Der zweite Standplatz war von hier nicht einsehbar! Die Motivation war hoch, also kletterten wir weiter. Wenigstens bis zum nächsten gebohrten Standplatz wollten wir kommen. Da die Eisfläche in manchen Bereichen nur 30° ? 45° steil ist, liegt eine Menge Schnee auf diesen Stellen. Es war inzwischen ca. 14 Uhr. Der zweite Bereich ist ca. 80° steil oder leicht links im 55° Bereich zu um klettern. Hier reichte auch keine einfache Seillänge, also richtete ich nach 48 m einen Standplatz ein, zu dem ich Uwe nach sicherte. Das kostete Zeit! Nach 90 Minuten klettern, waren wir auf dem oberen flacheren Stück angekommen. Hier stellten wir fest, dass der Standplatz, also unsere Abseilmöglichkeit eingeschneit war. Den genauen Platz kannten wir nicht, deshalb machte das Suchen danach keinen Sinn. Die Beschaffenheit des Eises bot aber auch keine sichere Möglichkeit zum Bohren einer Sanduhr! Es war Schichteneis. Dünne Platten auf einer Lage verfestigtem Schnee und darunter wieder plattig. Unsere Entscheidung hieß weiter hoch, um oben nach rechts zu queren und im Wald Abzuseilen. 16.00Uhr sind wir endlich oben angekommen. Auf den letzten Metern liegt ca. 1m Schnee! Alles beiseite räumen um sicher zu stehen, nochmal eine Schraube setzen. Die letzten Stunden waren Kräftezehrend. Abseilen unmöglich! Vor uns lagen ca. 200m durch 1,5m tiefen Pulverschnee! Bei jedem Schritt bauchtief versunken, schafften wir es bei Einbruch der Dunkelheit an der Abseilstelle zum Reinbach anzukommen. Jetzt Abseilen ins Ungewisse! Wo ist der nächste Standplatz? Reichen die 50m Seil auch aus? Über mehrere Stufen und selbst eingerichtete Abseilstellen erreichten wir das Bachbett.

Auch der Bach war ca. 1 bis 2m voll mit Schnee.
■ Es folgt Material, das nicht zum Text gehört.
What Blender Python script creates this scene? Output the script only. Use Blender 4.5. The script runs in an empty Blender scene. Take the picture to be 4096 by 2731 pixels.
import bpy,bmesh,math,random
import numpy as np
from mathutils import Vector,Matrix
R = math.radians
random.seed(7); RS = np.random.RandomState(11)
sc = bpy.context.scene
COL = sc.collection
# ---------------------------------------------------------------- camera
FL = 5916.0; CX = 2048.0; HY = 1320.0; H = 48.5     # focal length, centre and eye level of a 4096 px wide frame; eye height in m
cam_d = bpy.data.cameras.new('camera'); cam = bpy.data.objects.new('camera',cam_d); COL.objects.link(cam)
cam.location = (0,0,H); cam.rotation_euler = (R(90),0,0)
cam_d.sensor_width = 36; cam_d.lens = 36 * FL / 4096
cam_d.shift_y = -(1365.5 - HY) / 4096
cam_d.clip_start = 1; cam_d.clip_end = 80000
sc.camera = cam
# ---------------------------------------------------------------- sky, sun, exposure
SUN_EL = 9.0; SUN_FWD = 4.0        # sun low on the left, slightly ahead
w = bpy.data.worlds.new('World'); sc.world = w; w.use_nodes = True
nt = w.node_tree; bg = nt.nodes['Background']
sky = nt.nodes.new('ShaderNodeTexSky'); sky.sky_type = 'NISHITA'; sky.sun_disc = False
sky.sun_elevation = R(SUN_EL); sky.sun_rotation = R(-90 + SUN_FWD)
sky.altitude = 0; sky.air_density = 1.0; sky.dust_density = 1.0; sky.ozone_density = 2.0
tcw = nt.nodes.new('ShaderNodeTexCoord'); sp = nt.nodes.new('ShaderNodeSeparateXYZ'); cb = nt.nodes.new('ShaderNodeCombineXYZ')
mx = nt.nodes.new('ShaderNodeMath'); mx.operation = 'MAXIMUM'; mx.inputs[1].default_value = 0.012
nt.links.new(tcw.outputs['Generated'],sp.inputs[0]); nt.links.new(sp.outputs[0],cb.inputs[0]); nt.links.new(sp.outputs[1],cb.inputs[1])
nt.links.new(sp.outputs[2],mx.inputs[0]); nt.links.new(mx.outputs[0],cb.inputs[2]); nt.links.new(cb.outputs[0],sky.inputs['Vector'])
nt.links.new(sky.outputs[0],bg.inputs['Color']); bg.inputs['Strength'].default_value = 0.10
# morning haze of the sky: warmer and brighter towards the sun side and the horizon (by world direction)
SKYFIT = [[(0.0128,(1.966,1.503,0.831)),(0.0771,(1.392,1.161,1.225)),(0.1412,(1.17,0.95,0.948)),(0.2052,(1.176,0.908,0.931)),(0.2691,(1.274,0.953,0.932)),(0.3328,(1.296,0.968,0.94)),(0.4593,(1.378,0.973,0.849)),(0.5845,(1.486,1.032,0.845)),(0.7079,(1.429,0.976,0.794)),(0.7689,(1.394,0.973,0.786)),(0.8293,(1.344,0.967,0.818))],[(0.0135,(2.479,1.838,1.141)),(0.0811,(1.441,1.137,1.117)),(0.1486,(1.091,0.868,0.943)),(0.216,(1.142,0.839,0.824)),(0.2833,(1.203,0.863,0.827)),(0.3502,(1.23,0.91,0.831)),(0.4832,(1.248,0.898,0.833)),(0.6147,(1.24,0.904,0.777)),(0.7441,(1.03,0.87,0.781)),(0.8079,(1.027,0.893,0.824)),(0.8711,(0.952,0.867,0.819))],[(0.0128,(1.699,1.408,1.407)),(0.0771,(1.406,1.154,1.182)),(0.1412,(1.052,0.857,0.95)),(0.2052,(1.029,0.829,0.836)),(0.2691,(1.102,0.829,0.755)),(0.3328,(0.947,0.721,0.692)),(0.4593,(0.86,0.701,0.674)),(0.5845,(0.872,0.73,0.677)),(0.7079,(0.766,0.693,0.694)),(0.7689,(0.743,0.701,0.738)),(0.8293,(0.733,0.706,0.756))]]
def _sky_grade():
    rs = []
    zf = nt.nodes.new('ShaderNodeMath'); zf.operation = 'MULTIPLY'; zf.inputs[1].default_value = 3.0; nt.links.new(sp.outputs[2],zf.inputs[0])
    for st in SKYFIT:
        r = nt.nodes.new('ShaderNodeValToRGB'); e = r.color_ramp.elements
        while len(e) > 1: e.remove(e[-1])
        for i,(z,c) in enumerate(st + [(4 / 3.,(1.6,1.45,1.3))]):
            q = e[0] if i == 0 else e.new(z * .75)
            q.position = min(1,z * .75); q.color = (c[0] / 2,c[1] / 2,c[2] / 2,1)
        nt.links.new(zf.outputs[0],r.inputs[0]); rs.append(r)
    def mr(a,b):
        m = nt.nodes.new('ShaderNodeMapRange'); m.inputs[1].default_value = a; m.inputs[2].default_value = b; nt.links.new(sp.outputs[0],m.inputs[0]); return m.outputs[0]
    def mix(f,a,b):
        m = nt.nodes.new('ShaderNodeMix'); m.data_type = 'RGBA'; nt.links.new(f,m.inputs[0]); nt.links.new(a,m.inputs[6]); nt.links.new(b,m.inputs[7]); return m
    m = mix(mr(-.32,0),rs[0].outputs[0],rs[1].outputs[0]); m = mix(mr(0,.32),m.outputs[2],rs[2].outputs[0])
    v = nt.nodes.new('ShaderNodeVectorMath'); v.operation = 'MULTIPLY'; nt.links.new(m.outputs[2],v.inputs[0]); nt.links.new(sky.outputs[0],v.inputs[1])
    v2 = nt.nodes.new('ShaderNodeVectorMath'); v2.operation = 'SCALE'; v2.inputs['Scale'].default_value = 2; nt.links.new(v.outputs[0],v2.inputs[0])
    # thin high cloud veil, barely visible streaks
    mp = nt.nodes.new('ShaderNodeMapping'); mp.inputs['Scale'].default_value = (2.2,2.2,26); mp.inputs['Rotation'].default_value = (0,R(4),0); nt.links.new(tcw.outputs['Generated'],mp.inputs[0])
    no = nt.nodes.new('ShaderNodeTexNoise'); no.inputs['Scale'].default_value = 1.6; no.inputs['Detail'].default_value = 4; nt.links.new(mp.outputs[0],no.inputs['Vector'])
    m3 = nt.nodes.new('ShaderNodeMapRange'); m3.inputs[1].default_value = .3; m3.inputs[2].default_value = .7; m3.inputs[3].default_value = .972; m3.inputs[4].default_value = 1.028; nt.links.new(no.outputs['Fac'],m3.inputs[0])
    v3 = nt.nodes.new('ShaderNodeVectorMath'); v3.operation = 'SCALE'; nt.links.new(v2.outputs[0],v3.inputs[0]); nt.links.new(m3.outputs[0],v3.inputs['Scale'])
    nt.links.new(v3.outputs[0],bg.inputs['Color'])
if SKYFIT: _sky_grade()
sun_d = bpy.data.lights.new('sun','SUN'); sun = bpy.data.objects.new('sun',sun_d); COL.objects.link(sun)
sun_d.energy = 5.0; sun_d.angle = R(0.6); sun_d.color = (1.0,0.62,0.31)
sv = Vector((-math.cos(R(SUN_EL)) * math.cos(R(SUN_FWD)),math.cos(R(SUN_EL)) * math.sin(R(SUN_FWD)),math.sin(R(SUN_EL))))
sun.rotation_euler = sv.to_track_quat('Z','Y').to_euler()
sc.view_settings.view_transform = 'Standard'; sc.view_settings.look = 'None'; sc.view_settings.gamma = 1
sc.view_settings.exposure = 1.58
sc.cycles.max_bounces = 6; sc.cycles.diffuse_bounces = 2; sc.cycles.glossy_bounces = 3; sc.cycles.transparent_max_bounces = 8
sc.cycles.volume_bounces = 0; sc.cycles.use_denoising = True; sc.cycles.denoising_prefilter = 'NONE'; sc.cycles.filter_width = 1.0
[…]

Unter uns plätscherte das Wasser. Am Seil verbunden ging es weiter. Aber auch hier stürzt der Bach an einer Stelle 50m in die Tiefe. Wieder abseilen! Fast unten angekommen, lag uns noch ein Weg von ca. 500 Metern Tiefschnee bis zur Einstiegsstelle des Eisfalles bevor. Die zuvor gespurten Pfade waren zu geweht und deshalb nicht erkennbar. Also wieder, bei jedem Schritt, bis zum Bauch versinken. Abends acht Uhr angekommen an unseren Rucksäcken reichten wir uns die Hände. Geschafft!!!

Jetzt nur noch anderthalbe Stunde Rückweg im Stirnlampenschein zur Pizzeria Florian, wo uns eine kräftige Lasagne erwartete.